By Tony Attwood
If you went for a stroll around Arsenal Stadium during the close season last summer you might well have been surprised by the amount of scaffolding against the walls of the ground. It went all the way round and as a result passers by found their from Arsenal station aross to Holloway road, restricted.
Now I must admit I assumed that this was due to the development of Club Level, which was having an extra row of seats added at the front, around half of the ground – although I couldn’t quite see why one needed scaffolding outside the ground to make this happen – but I am not a builder. Maybe it wasn’t for club level, but rather it was cleaning the outside of the stadium.
Anyway, even before we saw the scaffolding the Daily Telegraph helpfully told us what was going on in a bit more detail saying in a piece in November 2017 that Arsenal were starting a “two-stage renovation project which will take place over the summers of 2018 and 2019 to add an extra 780 seats to their ‘Club Level’ areas.”
The reason given was that somehow the ground had been designed without the number of seats for disabled supporters that it was supposed to have (at least in terms of an ideal, if not in terms of the law) and so these needed to be expanded. As a result the capacity of the ground had declined and the most efficient way of expanding that number again was by adding 780 club level seats.

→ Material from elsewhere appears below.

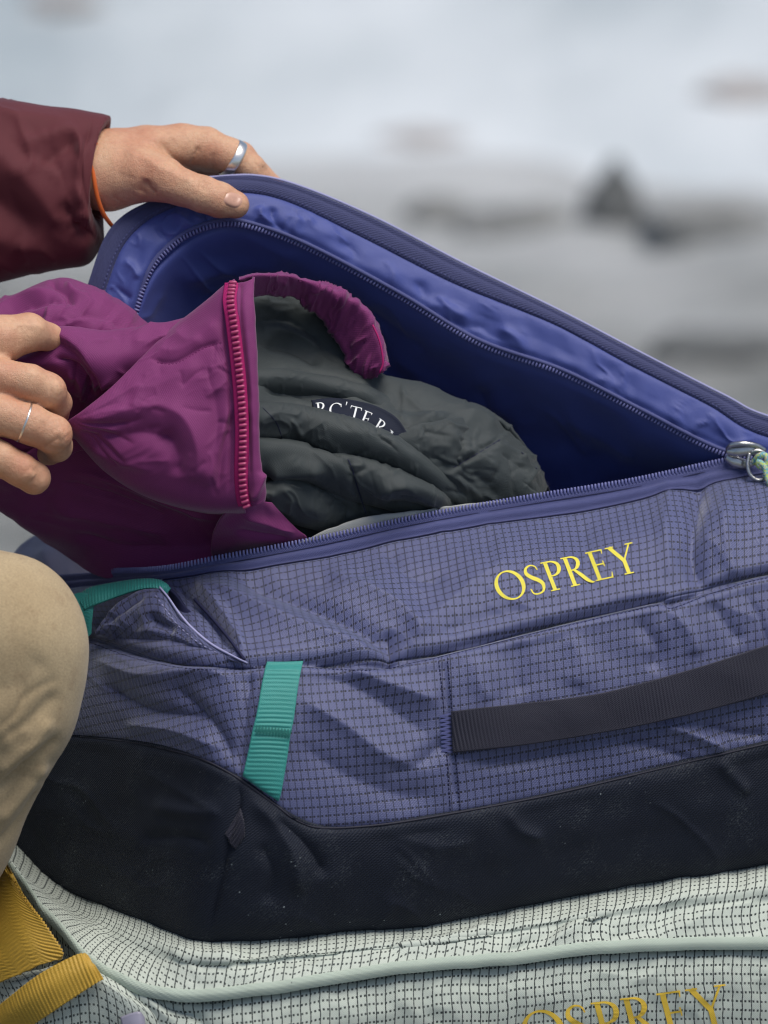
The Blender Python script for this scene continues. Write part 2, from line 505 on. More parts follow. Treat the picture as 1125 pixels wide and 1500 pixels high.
def khakimat():
    m, nt, b = principled('khaki cotton', 0.85, 0.2); q = NB(nt)
    oc = q.n('ShaderNodeTexCoord').outputs['Object']
    n1 = q.noise(oc, 14, 5.0, 0.65); n2 = q.noise(oc, 900, 2.0, 0.6); n3 = q.noise(oc, 40, 4.0, 0.7)
    c = q.mix(q.ramp(n1, 0.35, 0.7), (0.42, 0.325, 0.195), (0.33, 0.245, 0.14))
    c = q.mix(q.m('MULTIPLY', q.ramp(n3, 0.58, 0.8), 0.6), c, (0.17, 0.095, 0.05))
    hsv = q.n('ShaderNodeHueSaturation'); nt.links.new(c, hsv.inputs['Color'])
    q.put(hsv.inputs['Value'], q.ramp(n2, 0.3, 0.7, 0.84, 1.16))
    nt.links.new(hsv.outputs[0], b.inputs['Base Color'])
    nt.links.new(q.bump(n2, 0.3, 0.0008), b.inputs['Normal'])
    b.inputs['Sheen Weight'].default_value = 0.15
    return m
M['khaki'] = khakimat()

def rockmat(name, a, b2, scale=1.2, wash=False):
    m, nt, b = principled(name, 0.85, 0.3); q = NB(nt)
    oc = q.n('ShaderNodeTexCoord').outputs['Object']
    n = q.noise(oc, scale, 8.0, 0.65); n2 = q.noise(oc, scale * 9, 5.0, 0.7)
    c = q.mix(q.ramp(n, 0.35, 0.65), a, b2)
    c = q.mix(q.m('MULTIPLY', q.ramp(n2, 0.5, 0.75), 0.5), c, tuple(x * 0.5 for x in b2))
    if wash:        # foam left on the shingle by the surf
        sx = q.n('ShaderNodeSeparateXYZ'); nt.links.new(oc, sx.inputs[0])
        f_ = q.m('ADD', q.ramp(sx.outputs[1], 7.0, 11.0), q.m('MULTIPLY', q.m('SUBTRACT', q.noise(oc, 0.7, 4.0, 0.6), 0.5), 1.3))
        c = q.mix(q.ramp(f_, 0.2, 0.95), c, (0.5, 0.515, 0.52))
    nt.links.new(c, b.inputs['Base Color'])
    nt.links.new(q.bump(n2, 0.7, 0.05), b.inputs['Normal'])
    return m
M['shore'] = rockmat('grey shingle', (0.29, 0.295, 0.288), (0.14, 0.15, 0.145), 2.6, True)
M['ledge'] = rockmat('grey ledge rock', (0.30, 0.30, 0.29), (0.2, 0.2, 0.2), 5.0)
M['darkrock'] = rockmat('dark wet rock', (0.17, 0.178, 0.175), (0.12, 0.125, 0.125), 2.0)
M['midrock'] = rockmat('grey rock', (0.27, 0.275, 0.27), (0.19, 0.195, 0.19), 2.0)
M['brownrock'] = rockmat('brown grey rock', (0.46, 0.44, 0.43), (0.38, 0.36, 0.35), 2.0)

def watermat():
    m, nt, b = principled('pale sea water', 0.35, 0.5); q = NB(nt)
    oc = q.n('ShaderNodeTexCoord').outputs['Object']
    mp = q.n('ShaderNodeMapping'); nt.links.new(oc, mp.inputs[0]); mp.inputs['Scale'].default_value = (0.55, 0.16, 1)
    n = q.noise(mp.outputs[0], 1.0, 3.0, 0.55)
    mp2 = q.n('ShaderNodeMapping'); nt.links.new(oc, mp2.inputs[0]); mp2.inputs['Scale'].default_value = (2.2, 1.0, 1)
    n2 = q.noise(mp2.outputs[0], 1.0, 4.0, 0.6)
    c = q.mix(q.ramp(n, 0.35, 0.62), (0.34, 0.385, 0.40), (0.64, 0.67, 0.68))
    nt.links.new(c, b.inputs['Base Color'])
    nt.links.new(q.bump(n2, 0.6, 0.15), b.inputs['Normal'])
    return m
M['water'] = watermat()

# ------------------------------------------------------------------ setting: ledge, shore, sea
def shore_z(x, y):
    z = np.interp(y, [-8, 0.75, 1.1, 2.2, 4.0, 9.8, 13, 40], [-0.60, -0.60, -0.72, -1.5, -1.75, -2.5, -2.9, -4])
    far = np.clip((y - 0.9) / 3, 0, 1)
    return z + far * (0.10 * fbm(x, y, 1.6, 11, 4) + 0.12 * np.clip(fbm(x, y, 3.0, 21, 2), -1, 1)) + 0.012 * fbm(x, y, 0.25, 5, 3)

ys = np.concatenate([np.linspace(-6, 0.6, 50), np.linspace(0.65, 20, 200)])
xs = np.linspace(-14, 14, 240)
X, Y = np.meshgrid(xs, ys)
Gs = np.stack([X, Y, shore_z(X, Y)], -1)
nl = int(np.searchsorted(ys, 1.3))
mesh('rock_ledge', Gs[:nl + 1].reshape(-1, 3), gfaces(nl + 1, len(xs))[:, ::-1], M['darkrock'], kind='structure', world_co=True)  # unseen near ground, split off in dark rock to cut bounced light
mesh('shore', Gs[nl:].reshape(-1, 3), gfaces(len(ys) - nl, len(xs))[:, ::-1], M['shore'], kind='structure', world_co=True)
xs = np.linspace(-300, 300, 60); ys = np.concatenate([np.linspace(9, 40, 60), np.linspace(45, 900, 40)])
X, Y = np.meshgrid(xs, ys)
mesh('sea', np.stack([X, Y, np.full_like(X, -2.5)], -1).reshape(-1, 3), gfaces(len(ys), len(xs))[:, ::-1], M['water'], kind='structure', world_co=True)

def ground_at(px, py):
    d = FWD * D0 + RGT * (px - CX) * S - UPV * (py - CY) * S
    t = np.linspace(1.5, 20, 4000)
    p = CAM + t[:, None] * d
    h = np.maximum(shore_z(p[:, 0], p[:, 1]), -2.5)
    i = int(np.argmax(p[:, 2] < h))
    return p[i], t[i]

def boulder(px, py, w, h, mat, label, seed, group='boulders along the shore'):
    p, t = ground_at(px, py)
    k = S * t
    n, m2 = 22, 36
    th = np.linspace(0, math.pi, n); ph = np.linspace(0, 2 * math.pi, m2, endpoint=False)
    T, Q = np.meshgrid(th, ph, indexing='ij')
    d = np.stack([np.sin(T) * np.cos(Q), np.sin(T) * np.sin(Q), np.cos(T)], -1)
    r = 1 + 0.28 * vnoise(d[..., 0] * 1.7 + seed, d[..., 1] * 1.7, d[..., 2] * 1.7, seed) + 0.12 * vnoise(d[..., 0] * 4, d[..., 1] * 4 + seed, d[..., 2] * 4, seed + 1)
    V = d * r[..., None] * np.array([w * k / 2, w * k / 2.4, h * k])
    V[..., 2] = np.maximum(V[..., 2], -0.12 * h * k - 0.05)
    o = mesh('boulder', V.reshape(-1, 3), gfaces(n, m2, True), mat, world_co=True)
    o.location = p
    o['label'] = label; o['category'] = 'boulder'; o['group'] = group
boulder(898, 325, 105, 75, M['darkrock'], 'dark pointed boulder rising above the others at the water edge', 1)
boulder(1055, 515, 200, 24, M['darkrock'], 'low dark boulder on the shingle just above the raised lid at the right', 2)
boulder(760, 330, 180, 34, M['midrock'], 'broad grey boulder at the water edge left of the pointed one', 3)
boulder(1040, 335, 210, 40, M['midrock'], 'broad grey boulder at the water edge right of the pointed one', 4)
boulder(640, 320, 110, 28, M['midrock'], 'small low grey boulder nearest the ringed left hand', 6)
boulder(90, 12, 110, 22, M['brownrock'], 'brownish rock awash far out above the maroon sleeve', 7)
boulder(1085, 140, 120, 22, M['brownrock'], 'brownish rock awash far out at the upper right', 8)
boulder(615, 205, 130, 12, M['brownrock'], 'flat brownish rock awash beyond the raised lid', 9)
boulder(60, 560, 300, 120, M['midrock'], 'grey boulder behind the magenta jacket and the left arm', 10)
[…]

They are among the most expensive of seats and so can bring in the income to pay for the work most rapidly.
The resultant capacity was thus said to be going back to over 60,000 once more, although in typical fashion the Telegraph article then ended, “The increase will not, however, move the Emirates’ new capacity above that of Tottenham’s new ground, which will have just over 61,000.”
So that set the scene, and this season we have seen that half way around the ground there is the extra seating at the front of club level. And given that no summer tournament was organised at Arsenal stadium last season, I assumed that the new seating and the mass of scaffolding was all part of the grand scheme of things.
But now we are told that we will have a summer tourney this summer – although only lasting one day. Is the work already done? Has it been abandoned because they couldn’t sell all the seats they in last summer? Did the scaffolding have nothing to do with anything?
One doesn’t know, but we do know that there will be two games on July 28, the first played by the women’s team and the second by the men’s team.
There has been considerable pressure for some time to have some women’s games played at Arsenal Stadium, with the clear demand being that these should be either League games or FA Cup games. But maybe Arsenal’s plan is to tuck the women’s team into the pre-season day and then claim they have met the demand.
Of course this is an excellent time for Arsenal Women’s team to be playing at the Emirates because they have just won the league against all the odds, and against all the money that Manchester City have poured into their women’s team. But I do hope it doesn’t mean the club thinks it has completed on its commitment.
So, it is a one day tournament, with two games, and as usual, one ticket gets one in to both games. Tickets in the main part of the ground will start at £25 (half price for concessions) but there is no information as to whether the Club Level will be open. I personally hope so, as in the past I have used the occasion to visit Club Level and ask for a glass of Merlot at the bar. As a result one of the bar staff turns to a supervisor and says, “What’s Merlot?” and on being told it is a red wine goes and looks for it in the fridge. Oh how we laugh.
Such things tend to keep me occupied.
Anyway none of the above affects the other pre-season games in the United States, in which Arsenal play Real Madrid, Bayern Munich and Roma.